The original air race program was 66 pages including the covers.
I just scanned it in two halves intending to post it all here for the historical record.
BUT Mr Prune has a file limit of 2 mb and each half runs close to 10 Mb so that was a waste of effort unless somebody with some technical smarts can tell a techo simpleton like me how to get around the limit??

And Yes, Ascend Charlie, it was a really well organised air race effort.

But then we were an intelligent race back in 1976.
In November, that learned journal National Geographic published a 45 page article on GLOBAL COOLING.
However, back in 1976 and in this particular National Geographic article, most of the emphasis for concern was the apparent global cooling occurring in most parts of the world. A quote in the article from Dr. J. Murray Mitchell, Jr. of NOAA and member of the U.S National Science Board in 1974 gives the reason:
“During the past 20 or 30 years, world temperature has fallen, irregularly at first but sharply over the last decade.”
Then there is a string of quotes from a variety of other “experts” around the globe listing a range of “strange” climate trends being measured or experienced. Some of these showed warming, but most of the troublesome reports had to do with either cooling or more ice or advancing glaciers such as the Meares Glacier in Alaska that “nudges toward Prince William Sound at 100 feet a year.”


Off topiic? Nah, just had to add something controversial - would not be one of my posts otherwise would it? (Hey google it, its all true.)

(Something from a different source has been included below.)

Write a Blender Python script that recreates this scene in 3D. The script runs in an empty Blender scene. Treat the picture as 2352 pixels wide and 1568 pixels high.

Actually it is relevant. When we left Drugsville, your national capital en-route to Perth for the race, the rain was just starting.
It flooded so badly that the road to the airport became impassable and bodies from the Queanbeyan cemetary were washed down into Lake Burley Griffin.
Don't let anyone tell you the rains of the last few days were catastrophic, unprecedented, record breaking etc - just same old, same old land of flooding rains.

DCA then was just as "know all" stupid then as its name changed brethren are now.
When the Operational Control mob found out we were flying VFR in Western NSW we were instructed (not suggested, ordered) to go and land at Lake Menindie.
When asked was that a licensed aerodrome with NOTAMS the answer was NO and the instruction became proceed at once to Lake Menindie and if it appears, suitable, land there.
The airstrip was flooded so that, like most Department of Name Change instructions, got ignored and we landed beside the pub a bit closer to Broken Hill.
Next day we were getting close to Port Augusta when we were told that it was flooded and we were not to land there.
Whilst we were figuring out our next trick, we heard an aircraft report, Landed Port Augusta, cancel SAR.
Turns out it was the local commuter airliner (Navajo?) but we figured if it was good enough for him it was good enough for us in a Cherokee too.
Yes, we got our feet wet at the fuel pump but we got fuel and back on our way.
And at 1500 ft at Head of Bight the O-320- swallowed a valve head, sucked it up into the next cylinder and tried running on two pots.
Never have I been so shook up in all my life; the vibration was so great it was hard to see anything.
Mayday call relayed to Ceduna Flight Service by another fellow on his way west for the race and within minutes we were on the ground at Yalata Mission.
And the FS Officer had managed to get the party line trunk telephone system to work, contacted the Mission and ensured we were safe - he did a darn fine job for us.
Two days later we had two new cylinders on the aircraft test flew it, refuelled at the Nullabor Roadhouse and made Caiguna by last light.

I hope AOPA can organise a truly great air race, attract both sponsors and competitors and make something worthwhile happen.